In this bilingual exhibition on the life and times of Juana Briones (1802-1889) -- pioneer, founder, healer  we experience the transformation of California under three flags: Spain, Mexico, and the United States. We navigate alongside Juana -- without a formal education yet dynamic, strategic, and resourceful -- through the social, economic, political, and legal upheavals of nineteenth-century California. Through paintings, maps, portraits, legal documents, and artifacts, we realize a vision of Juana Briones as a woman adaptable yet undaunted in her pursuits. More broadly, through her accomplishments -- as mother, landowner, business woman, and humanitarian -- we glimpse how some women, including those of Mexican and Spanish descent, influenced our state's history on a wide-ranging yet distinctively human scale.

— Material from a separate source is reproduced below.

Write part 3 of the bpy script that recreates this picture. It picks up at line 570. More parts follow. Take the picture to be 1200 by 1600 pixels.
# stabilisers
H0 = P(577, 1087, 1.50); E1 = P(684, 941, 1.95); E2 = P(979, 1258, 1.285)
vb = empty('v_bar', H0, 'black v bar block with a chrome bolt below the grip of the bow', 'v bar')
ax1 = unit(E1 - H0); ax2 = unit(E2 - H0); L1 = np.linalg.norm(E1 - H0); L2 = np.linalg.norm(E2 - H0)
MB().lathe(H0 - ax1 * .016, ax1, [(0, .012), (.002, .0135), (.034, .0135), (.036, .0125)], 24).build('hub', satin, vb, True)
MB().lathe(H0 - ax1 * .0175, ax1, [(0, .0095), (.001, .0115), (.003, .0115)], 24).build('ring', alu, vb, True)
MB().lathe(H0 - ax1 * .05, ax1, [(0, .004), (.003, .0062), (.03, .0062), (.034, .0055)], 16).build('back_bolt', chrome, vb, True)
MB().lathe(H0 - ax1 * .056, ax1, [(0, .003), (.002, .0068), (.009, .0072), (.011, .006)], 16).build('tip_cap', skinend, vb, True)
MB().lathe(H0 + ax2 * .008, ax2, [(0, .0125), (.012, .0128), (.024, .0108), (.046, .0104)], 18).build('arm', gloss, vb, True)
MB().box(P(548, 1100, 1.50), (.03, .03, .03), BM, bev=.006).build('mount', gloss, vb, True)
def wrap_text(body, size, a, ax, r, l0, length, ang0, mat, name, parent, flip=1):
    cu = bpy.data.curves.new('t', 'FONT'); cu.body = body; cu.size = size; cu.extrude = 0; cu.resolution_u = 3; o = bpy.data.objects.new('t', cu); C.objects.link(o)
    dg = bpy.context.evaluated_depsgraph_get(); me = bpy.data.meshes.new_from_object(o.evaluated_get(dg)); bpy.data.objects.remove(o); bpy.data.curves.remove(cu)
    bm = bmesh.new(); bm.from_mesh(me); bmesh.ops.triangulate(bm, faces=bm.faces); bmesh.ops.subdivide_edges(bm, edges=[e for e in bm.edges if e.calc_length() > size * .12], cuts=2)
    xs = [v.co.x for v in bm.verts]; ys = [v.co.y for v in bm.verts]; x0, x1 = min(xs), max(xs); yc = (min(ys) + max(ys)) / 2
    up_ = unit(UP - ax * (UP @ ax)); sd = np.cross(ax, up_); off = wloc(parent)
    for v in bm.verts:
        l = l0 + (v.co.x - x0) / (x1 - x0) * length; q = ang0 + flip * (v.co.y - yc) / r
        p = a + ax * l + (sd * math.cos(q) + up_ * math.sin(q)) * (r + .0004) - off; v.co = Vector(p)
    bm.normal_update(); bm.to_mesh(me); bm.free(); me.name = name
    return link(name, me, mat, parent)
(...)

In her time, this remarkable Californian of Spanish and African descent managed a farm and a dairy in Yerba Buena (later San Francisco) -- one of the town's earliest residents. She purchased and operated a 4,439-acre ranch in present-day Palo Alto. She adopted Native American orphans and used her skills as a curandera (healer) in the community. She filed for an ecclesiastic separation from her abusive husband -- a rarity in her time. She successfully defended her land claims in U.S. courts, becoming one of the state's first women to own property. No photograph exists of Juana Briones. Yet, from the objects in this exhibition an image begins to form in our minds of this potent, resourceful, and creative woman who convincingly represents the spirit and promise of our state.